Cinqmars.— Oui, mais vous ne riez plus.
Derville, étonné et embarrassé.— Plaît-il?
Cinqmars.— Vous ne riez plus; ce fait ne vous paraît donc plus si plaisant?
Derville.— C'est que la façon de conter fait tout. Je vous l'avais bien dit, cela n'a pas le même sel.
Cinqmars, en lui prenant la main.—Ce n'est pas cela, mon ami; l'évaporation générale à laquelle on participe sans s'en apercevoir à la fin d'un repas bruyant, nous ôte souvent la faculté de réfléchir; et le rire déplacé ou inconsidéré en est la suite, quand il ne vient pas d'un vice du cœur. Vous me paraissiez tous vis-à-vis du chevalier, lorsqu'il contrefaisait les convulsionnaires, comme des gens qui iraient aux Petites-Maisons [l'hôpital des fous] par partie de plaisir, repaître leur férocité du tableau de la misère et de la faiblesse humaines. Comment, morbleu, vous n'êtes affecté que du ridicule de cette indécente pantomime, et vous ne voyez pas que le délire et l'aliénation de ces têtes fanatiques les rendent cruels et homicides envers eux et leurs semblables?
Derville.— J'en conviens; mais au diable, si je puis les plaindre à un certain point. C'est un genre de bonheur qu'ils ont choisi.

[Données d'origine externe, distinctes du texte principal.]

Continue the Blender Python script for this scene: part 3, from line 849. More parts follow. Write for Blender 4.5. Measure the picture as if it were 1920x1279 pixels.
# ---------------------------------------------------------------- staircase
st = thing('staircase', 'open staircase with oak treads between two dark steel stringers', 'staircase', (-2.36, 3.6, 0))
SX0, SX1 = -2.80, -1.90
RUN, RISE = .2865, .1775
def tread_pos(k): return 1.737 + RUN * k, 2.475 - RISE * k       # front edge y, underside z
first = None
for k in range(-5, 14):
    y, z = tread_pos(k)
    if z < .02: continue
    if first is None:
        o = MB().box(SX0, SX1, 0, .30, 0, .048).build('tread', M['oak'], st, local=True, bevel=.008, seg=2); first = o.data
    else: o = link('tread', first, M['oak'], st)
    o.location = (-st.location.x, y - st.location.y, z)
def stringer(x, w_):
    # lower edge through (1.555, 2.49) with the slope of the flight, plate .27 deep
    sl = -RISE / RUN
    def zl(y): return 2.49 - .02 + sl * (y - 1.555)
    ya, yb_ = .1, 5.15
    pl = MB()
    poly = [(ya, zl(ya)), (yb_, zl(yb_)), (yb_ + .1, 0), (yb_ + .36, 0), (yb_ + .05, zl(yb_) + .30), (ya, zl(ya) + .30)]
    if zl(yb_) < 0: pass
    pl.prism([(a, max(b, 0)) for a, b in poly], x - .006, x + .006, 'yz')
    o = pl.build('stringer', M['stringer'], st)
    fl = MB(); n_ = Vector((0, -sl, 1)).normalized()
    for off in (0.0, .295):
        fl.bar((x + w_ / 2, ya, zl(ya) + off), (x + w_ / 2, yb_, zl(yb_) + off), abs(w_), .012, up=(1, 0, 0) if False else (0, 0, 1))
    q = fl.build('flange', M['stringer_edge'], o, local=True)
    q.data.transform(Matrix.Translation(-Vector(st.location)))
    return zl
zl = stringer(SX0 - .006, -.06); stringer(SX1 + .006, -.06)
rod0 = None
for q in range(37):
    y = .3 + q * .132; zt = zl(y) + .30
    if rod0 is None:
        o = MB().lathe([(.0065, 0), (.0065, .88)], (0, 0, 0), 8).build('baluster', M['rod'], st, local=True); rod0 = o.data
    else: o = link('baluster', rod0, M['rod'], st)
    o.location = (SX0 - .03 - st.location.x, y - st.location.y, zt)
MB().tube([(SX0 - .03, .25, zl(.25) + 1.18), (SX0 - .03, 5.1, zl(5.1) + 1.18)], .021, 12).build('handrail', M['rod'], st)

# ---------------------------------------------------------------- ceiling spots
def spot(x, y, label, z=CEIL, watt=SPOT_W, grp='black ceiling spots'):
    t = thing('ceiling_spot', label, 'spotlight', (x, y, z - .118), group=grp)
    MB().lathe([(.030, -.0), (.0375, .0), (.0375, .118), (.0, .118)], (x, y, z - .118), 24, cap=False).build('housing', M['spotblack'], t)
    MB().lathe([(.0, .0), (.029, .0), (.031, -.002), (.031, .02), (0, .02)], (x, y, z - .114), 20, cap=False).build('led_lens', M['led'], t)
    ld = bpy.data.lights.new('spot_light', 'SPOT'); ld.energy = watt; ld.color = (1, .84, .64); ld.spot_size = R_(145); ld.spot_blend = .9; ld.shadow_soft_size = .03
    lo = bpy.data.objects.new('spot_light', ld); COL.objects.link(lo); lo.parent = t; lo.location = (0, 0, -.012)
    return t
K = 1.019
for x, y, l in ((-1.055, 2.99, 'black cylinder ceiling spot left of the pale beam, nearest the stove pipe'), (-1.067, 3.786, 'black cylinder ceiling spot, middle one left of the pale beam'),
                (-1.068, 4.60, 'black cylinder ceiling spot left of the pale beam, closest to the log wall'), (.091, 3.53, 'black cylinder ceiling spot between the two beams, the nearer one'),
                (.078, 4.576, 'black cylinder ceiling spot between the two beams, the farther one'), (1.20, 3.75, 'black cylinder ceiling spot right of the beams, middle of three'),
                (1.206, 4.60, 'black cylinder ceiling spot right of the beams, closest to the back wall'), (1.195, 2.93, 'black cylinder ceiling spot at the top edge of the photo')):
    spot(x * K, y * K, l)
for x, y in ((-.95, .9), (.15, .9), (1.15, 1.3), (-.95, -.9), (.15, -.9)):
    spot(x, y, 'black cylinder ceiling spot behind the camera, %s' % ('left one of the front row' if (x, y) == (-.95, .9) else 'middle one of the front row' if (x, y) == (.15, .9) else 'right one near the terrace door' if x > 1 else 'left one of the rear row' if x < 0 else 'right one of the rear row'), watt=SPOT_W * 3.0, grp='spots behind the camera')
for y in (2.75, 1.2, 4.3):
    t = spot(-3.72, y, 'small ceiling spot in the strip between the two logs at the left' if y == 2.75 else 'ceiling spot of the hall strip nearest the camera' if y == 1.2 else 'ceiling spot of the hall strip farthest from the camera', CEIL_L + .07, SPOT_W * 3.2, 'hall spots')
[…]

Cinqmars.— Soit. Mais la cause de ce choix est absurde!... Ne tient-il pas au dérangement des organes, et par conséquent à la faiblesse de notre nature?... Une fibre plus ou moins tendue... Tenez, un de vos éclats de rire immodérés pouvait vous rendre aussi à plaindre... ou aussi plaisant qu'eux.
Derville.— D'accord.
Cinqmars.— Et les conséquences, monsieur, les conséquences! y avez-vous pensé? Croyez-vous que le fanatisme poussé à ce degré se borne à faire pitié aux uns, et à exciter le mépris ou le rire des autres? Tien ne se communique plus vite, rien n'excite plus de fermentation que cette chaleur de tête... Un homme parvenu à se faire un jeu des tourments, et même de sa vie, sera-t-il fort occupé du bonheur et de la conservation de ses semblables? Et si son voisin, son ennemi surtout, a des opinions différentes; s'il les croit nuisibles, dangereuses; voyez-vous où cela mène? Riez donc, morbleu, riez si vous en avez le courage.